Чувствовала ли Елизавета за собой вину по отношению к свергнутой и заточенной сопернице? «Работа» монарха не подразумевает подобных сантиментов. Скорее ее могла интересовать реакция зарубежных родственников брауншвейгской четы — особенно в том случае, если бы с ней что-то произошло. Тем не менее государыня иногда вспоминала о заточенном семействе и посылала ему подарки. Под Новый год к ним прибыли «три антала
[51]венгерскаго вина и две дюжины разных гданских водок». «Я не в состоянии вашему превосходительству донесть, — писал Корф руководителю Кабинета ее императорского величества И. А. Черкасову 5 января 1745 года, — какое обрадование при моем объявлении у известных персон было, когда я им объявил ея и[мператор]ского в[еличест]ва высочайшую милость о позволении службы Божией и о присылке вин; они с радости сами не знали, что на то мне ответствовать, но сказали: "Обрадуй и заплати Господь Бог ее и[мператор]ское в[еличест]во всемилостивейшую государыню, так как мы, бедные, ныне чрез вас высочайшею ее и[мператор]ского в[еличест]ва матернею милостью порадованы, и удержи Бог впредь ея и[мператор]ского в[е личест]ва милость к нам бедным!"». Были ли эти похвалы искренними или их посоветовал выразить искушенный в придворной науке Николай Андреевич, судить не нам.Камергер Корф беспокоился и о здоровье принцессы — вовремя, хотя и с трудом нашел в Архангельске повивальную бабку Анну Ренард и кормилицу-немку Христину Крон. 19 марта 1745 года Анна Леопольдовна родила слабенького мальчика, которого «по худости его здоровья» поспешили окрестить и в присутствии Корфа и Гурьева нарекли Петром. Обряд совершал иеромонах Иларион Попов, давший подписку в том, что был приглашен «к незнаемой персоне для отправления родительских молитв, которое как ныне, так и впредь иметь мне скрытно, и ни с кем об оном, куда призывай был и зачем, не говорить под опасением отнятия чести и лишения живота». Анна Ренард также обязалась: «…не открывать и не сообщать о том, что я там видела и делала, и в бытность мою при вышеупомянутой неизвестной особе я ничего важнаго не слыхала и не узнала, в чем свидетельствуюсь Господом Богом и святым его Евангелием».
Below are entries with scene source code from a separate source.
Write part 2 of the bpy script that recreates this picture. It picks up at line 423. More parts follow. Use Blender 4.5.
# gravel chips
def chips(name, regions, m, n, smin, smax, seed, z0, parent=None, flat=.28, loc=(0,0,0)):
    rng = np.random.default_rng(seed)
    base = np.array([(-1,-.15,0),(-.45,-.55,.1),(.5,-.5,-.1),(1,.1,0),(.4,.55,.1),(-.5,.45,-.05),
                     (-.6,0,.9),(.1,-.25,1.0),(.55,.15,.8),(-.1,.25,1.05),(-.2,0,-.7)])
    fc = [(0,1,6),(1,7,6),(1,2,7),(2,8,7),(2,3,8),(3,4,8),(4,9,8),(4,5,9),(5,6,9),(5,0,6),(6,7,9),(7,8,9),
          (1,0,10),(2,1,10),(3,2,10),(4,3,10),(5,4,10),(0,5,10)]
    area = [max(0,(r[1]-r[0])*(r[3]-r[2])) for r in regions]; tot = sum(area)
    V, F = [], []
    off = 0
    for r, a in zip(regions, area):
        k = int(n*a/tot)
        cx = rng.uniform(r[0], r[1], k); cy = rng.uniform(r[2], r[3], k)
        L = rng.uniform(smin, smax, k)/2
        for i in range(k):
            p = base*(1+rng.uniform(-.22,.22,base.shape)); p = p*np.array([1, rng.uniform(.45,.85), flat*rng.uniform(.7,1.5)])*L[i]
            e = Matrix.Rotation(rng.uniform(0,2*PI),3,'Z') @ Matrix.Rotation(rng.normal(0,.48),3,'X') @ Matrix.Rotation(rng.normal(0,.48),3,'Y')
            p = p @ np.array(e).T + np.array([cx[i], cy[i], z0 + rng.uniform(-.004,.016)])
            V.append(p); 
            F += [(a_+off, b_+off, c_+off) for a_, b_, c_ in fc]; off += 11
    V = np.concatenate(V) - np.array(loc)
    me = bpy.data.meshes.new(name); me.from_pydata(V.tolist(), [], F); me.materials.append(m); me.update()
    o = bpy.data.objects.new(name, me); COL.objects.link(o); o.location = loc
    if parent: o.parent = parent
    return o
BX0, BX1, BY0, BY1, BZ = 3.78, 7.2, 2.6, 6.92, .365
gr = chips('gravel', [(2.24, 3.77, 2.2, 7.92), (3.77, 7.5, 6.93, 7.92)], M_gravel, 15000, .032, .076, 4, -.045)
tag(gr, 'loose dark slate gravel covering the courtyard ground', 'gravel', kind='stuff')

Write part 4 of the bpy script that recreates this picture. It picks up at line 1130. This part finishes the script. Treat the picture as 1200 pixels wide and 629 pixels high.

Обходительный Корф сумел уговорить императрицу не отправлять его подопечных в Соловки, куда трудно доставлять всё необходимое по причине отдаленности и отсутствия более полугода надежной связи с материком. Зная богомольность Елизаветы, он использовал и другие аргументы. «При сем не могу преминуть вашему и[мператор]скому в[еличест]ву всеподданнейше донести, — писал камергер 5 января 1745 года, — что я здесь между разговорами о узаконениях Соловецкаго монастыря от здешняго архиерея слышал, который там лет за 20 чернцом и архимандритом был, что почивающие в том монастыре св[ятые] отцы Зосима и Савватий, между прочим, узаконили, дабы во оной лавре не токмо в монастыре женского полу, но и мущин без бород, тако ж де и из скотов женскаго полу на тамошнем острову содержать запрещено, которое и поныне по их узаконению тако ж содержится; и приезжающих по обещанию женскаго полу богомольцев, как скоро на остров приедут, то оных того ж часу от мужскаго полу на построенном при берегу гостином дворе в особливые покои отлучают, понеже на том острову, кроме монастыря, жила никакого не имеется. Откуда их за приставом в монастырь для службы Божией в церковь впускают, а по окончании службы таким же образом отводят, и более одной ночи на том острову жить не допущают. Как и в прошедших годах при князе Василье Долгоруком был приставлен гвардии поручик Салтыков, который имел при себе жену, и как скоро оный поручик с своею женою туда прибыл, то ее в монастырь не пустили, и жила в гостином дворе; а от онаго монастыря в Синод представлено было, что по узаконению упоминаемых святых противно на оном острову женскаго полу содержать, а из Синода о том в высочайший Кабинет донесено, откуда резолюция воспоследовала, оную жену с того острова сослать, которая по силе указа выслана и вывезена, а я, как раб вашего и[мператор]ского в[еличест]ва, ведая усердное вашего и[мператор]ского в[еличест]ва снисхождение ко всем святым, угодившим к Богу, об оном не посмел не донести, чтоб я, слыша о вышеписанном, за недоношение не мог после на себе понести вашего и[мператор]скаго в[еличест]ва гнева»
493. Можно предположить, что благочестивый Николай Андреевич и сам не очень-то желал отправляться на Соловки. Охранники в реальности были теми же заключенными — не случайно оставшийся после отъезда Корфа Гурьев так постарел и впал в меланхолию, что не пришел в себя и после приезда в Холмогоры в феврале 1745 года его жены и дочери.